Conclusie en proceskosten
4.13.
De voorzieningenrechter is van oordeel dat [eiser] geen rechtmatig belang heeft bij de gevorderde stukken. Omdat de vorderingen van [eiser] op basis van dit oordeel worden afgewezen is het niet nodig om op de overige vereisten van artikel 843a Rv in te gaan. Deze zullen daarom onbesproken blijven.
4.14.
[eiser] is in het ongelijk gesteld en moet daarom de proceskosten (inclusief nakosten) betalen, te vermeerderen met wettelijke rente.
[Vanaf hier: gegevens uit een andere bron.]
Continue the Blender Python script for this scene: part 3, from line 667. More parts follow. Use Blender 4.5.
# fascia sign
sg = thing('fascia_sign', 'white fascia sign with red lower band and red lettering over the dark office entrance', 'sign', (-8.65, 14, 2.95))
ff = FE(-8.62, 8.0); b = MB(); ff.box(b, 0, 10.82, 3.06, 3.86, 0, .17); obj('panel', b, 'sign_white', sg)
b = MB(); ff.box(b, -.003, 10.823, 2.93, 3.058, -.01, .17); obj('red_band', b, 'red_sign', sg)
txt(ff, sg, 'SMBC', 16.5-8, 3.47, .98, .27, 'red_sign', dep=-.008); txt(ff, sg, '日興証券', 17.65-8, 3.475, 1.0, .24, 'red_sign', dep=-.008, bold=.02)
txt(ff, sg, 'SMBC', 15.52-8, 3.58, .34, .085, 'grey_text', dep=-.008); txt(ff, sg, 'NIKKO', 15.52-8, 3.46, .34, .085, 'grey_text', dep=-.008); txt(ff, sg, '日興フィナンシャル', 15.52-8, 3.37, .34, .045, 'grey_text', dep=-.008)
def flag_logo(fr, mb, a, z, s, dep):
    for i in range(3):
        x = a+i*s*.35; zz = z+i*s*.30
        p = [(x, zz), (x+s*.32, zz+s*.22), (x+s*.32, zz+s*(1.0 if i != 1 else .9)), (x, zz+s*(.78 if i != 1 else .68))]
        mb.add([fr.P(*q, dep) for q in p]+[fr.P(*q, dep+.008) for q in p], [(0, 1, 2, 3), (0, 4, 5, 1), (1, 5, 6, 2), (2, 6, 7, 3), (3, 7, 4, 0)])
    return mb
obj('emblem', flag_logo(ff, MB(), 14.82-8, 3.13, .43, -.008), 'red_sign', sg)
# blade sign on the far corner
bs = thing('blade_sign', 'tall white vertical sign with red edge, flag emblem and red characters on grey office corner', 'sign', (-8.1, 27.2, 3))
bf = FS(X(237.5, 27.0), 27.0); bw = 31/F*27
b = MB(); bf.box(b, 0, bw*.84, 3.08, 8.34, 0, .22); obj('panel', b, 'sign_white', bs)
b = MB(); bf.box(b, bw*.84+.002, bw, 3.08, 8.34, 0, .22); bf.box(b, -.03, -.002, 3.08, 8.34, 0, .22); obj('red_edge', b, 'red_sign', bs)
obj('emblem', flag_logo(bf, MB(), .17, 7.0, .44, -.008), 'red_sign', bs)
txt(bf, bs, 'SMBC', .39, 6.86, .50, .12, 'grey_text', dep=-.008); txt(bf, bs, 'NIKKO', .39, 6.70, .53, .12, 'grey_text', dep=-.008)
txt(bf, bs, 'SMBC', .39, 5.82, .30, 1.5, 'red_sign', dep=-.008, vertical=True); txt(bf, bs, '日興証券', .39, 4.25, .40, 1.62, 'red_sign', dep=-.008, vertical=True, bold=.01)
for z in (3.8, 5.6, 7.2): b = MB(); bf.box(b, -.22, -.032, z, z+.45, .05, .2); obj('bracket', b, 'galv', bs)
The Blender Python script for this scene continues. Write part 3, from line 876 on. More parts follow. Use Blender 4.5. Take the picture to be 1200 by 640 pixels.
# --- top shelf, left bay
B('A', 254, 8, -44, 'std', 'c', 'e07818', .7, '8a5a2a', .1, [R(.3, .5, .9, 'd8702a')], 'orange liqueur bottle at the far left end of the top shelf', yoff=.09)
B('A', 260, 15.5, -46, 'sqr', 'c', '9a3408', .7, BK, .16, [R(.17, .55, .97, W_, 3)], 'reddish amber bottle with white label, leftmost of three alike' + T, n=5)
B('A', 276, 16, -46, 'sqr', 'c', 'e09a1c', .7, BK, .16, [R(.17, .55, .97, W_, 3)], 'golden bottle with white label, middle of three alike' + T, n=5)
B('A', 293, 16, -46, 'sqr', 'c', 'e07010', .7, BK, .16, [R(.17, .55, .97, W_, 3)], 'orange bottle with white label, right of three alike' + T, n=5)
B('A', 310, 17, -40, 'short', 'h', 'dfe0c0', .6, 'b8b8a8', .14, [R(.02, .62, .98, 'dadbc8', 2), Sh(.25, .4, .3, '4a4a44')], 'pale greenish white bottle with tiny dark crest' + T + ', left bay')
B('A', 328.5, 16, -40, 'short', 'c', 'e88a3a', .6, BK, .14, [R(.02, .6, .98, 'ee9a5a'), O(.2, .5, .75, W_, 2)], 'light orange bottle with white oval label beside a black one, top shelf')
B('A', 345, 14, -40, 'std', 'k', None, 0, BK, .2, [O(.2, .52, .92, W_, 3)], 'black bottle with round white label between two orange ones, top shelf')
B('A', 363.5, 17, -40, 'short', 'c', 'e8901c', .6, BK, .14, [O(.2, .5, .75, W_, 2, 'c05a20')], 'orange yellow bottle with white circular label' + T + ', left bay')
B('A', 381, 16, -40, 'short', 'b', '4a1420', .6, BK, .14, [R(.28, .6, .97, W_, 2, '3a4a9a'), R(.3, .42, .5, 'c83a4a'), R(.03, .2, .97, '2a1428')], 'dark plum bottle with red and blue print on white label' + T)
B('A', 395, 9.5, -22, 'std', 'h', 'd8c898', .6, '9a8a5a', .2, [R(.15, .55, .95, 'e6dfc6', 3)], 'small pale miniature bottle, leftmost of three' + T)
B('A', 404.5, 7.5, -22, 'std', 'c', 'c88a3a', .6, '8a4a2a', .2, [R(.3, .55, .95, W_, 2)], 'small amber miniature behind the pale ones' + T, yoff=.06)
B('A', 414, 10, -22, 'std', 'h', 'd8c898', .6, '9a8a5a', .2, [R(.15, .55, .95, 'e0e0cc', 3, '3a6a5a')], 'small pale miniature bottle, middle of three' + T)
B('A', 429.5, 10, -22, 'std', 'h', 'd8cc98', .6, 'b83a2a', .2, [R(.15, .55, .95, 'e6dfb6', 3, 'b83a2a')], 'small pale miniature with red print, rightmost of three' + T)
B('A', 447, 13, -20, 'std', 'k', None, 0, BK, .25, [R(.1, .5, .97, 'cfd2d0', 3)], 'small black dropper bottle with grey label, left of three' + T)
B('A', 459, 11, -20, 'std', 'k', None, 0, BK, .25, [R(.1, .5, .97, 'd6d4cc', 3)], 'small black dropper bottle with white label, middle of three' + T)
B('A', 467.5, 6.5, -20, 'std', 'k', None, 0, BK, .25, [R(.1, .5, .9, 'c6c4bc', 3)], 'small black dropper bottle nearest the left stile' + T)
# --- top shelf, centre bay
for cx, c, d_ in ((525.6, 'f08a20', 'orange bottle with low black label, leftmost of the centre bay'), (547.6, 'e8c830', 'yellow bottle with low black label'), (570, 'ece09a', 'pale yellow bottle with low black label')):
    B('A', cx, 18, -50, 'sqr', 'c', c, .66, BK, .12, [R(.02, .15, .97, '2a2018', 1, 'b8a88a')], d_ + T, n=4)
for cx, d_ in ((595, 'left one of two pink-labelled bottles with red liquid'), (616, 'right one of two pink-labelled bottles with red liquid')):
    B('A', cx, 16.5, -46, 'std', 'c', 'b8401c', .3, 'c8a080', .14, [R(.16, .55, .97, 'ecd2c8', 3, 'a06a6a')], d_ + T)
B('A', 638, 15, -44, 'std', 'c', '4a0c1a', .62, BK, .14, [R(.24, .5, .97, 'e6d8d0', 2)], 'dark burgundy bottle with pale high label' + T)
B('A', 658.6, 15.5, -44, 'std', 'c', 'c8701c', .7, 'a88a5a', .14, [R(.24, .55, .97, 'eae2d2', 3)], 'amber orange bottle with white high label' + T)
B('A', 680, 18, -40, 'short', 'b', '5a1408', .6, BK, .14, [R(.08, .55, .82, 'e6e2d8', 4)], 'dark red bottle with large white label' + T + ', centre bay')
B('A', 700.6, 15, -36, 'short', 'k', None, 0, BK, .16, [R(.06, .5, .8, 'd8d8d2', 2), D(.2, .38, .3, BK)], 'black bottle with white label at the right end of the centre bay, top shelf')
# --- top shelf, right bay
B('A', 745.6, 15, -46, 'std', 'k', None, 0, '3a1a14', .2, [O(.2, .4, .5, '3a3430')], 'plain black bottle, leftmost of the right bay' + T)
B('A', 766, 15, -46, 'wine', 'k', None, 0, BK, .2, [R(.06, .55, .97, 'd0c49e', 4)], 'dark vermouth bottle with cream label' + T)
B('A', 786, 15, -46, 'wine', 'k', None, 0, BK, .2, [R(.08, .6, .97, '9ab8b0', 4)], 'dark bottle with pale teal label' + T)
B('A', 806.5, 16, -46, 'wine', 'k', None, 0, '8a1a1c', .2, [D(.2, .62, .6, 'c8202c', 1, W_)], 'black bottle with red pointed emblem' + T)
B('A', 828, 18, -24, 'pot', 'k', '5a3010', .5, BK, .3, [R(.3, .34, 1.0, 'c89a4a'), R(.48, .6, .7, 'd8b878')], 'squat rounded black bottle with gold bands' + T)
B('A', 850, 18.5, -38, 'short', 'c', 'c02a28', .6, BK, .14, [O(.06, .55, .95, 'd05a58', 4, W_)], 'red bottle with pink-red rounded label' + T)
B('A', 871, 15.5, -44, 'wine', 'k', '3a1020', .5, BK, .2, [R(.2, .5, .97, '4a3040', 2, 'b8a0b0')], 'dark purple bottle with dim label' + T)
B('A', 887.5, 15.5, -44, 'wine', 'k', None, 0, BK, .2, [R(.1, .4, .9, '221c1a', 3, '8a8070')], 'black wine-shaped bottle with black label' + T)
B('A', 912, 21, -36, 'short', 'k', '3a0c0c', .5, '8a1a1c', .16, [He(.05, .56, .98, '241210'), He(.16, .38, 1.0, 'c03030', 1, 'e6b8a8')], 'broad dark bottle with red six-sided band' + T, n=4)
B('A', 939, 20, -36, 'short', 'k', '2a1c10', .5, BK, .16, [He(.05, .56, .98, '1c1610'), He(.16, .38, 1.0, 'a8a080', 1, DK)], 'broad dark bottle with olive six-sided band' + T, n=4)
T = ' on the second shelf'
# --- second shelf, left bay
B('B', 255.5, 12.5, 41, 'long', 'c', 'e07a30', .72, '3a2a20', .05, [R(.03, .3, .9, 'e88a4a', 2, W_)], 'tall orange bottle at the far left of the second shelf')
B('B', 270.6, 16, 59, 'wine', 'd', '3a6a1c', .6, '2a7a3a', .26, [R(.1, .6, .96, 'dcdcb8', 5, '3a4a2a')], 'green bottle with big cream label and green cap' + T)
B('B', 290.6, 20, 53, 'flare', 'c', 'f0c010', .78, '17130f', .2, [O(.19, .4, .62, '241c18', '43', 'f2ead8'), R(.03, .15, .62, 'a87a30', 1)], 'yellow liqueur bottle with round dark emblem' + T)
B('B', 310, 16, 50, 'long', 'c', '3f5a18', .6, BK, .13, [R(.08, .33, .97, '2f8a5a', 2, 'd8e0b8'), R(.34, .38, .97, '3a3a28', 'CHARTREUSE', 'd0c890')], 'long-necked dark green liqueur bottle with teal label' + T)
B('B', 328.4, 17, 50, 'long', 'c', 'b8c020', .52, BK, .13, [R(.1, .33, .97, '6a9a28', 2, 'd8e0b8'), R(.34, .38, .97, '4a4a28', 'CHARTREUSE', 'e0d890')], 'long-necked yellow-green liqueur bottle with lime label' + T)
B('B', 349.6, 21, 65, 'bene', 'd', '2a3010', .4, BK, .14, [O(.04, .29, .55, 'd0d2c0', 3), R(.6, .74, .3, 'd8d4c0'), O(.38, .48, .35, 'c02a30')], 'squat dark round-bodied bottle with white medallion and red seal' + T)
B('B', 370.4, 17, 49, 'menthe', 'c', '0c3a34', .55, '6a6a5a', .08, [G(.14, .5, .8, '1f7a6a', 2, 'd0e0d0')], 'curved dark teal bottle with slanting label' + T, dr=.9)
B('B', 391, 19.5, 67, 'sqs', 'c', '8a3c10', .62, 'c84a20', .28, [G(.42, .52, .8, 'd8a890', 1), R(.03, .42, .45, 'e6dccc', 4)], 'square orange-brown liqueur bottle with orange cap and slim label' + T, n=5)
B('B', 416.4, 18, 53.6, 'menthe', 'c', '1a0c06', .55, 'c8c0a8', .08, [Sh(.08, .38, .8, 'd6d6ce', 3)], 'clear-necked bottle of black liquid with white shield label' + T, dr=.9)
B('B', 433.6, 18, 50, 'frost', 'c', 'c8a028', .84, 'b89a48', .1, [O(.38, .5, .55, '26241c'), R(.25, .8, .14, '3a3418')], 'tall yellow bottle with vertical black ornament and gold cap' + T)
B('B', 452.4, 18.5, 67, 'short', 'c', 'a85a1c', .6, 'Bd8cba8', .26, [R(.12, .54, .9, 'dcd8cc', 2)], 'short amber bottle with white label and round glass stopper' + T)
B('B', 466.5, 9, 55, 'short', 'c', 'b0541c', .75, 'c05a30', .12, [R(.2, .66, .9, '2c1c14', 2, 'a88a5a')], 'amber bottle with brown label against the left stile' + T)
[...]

De proceskosten van Gemeente Den Helder worden begroot op:
- griffierecht
688,00
- salaris advocaat
1.107,00
- nakosten
178,00
(plus de verhoging zoals vermeld in de beslissing)
Totaal
1.973,00

5.De beslissing

De voorzieningenrechter
5.1.
wijst de vorderingen van [eiser] af,
5.2.
veroordeelt [eiser] in de proceskosten van € 1.973,00, te betalen binnen veertien dagen na aanschrijving daartoe, te vermeerderen met € 92,00 plus de kosten van betekening als [eiser] niet tijdig aan de deze veroordeling voldoet en het vonnis daarna wordt betekend,
5.3.
veroordeelt [eiser] tot betaling van de wettelijke rente als bedoeld in artikel 6:119 BW over bovenstaande proceskosten als deze niet binnen veertien dagen na betekening van dit vonnis zijn betaald,
5.4.
verklaart dit vonnis uitvoerbaar bij voorraad.
Dit vonnis is gewezen door mr. N. Boots en in het openbaar uitgesproken op 26 september 2024.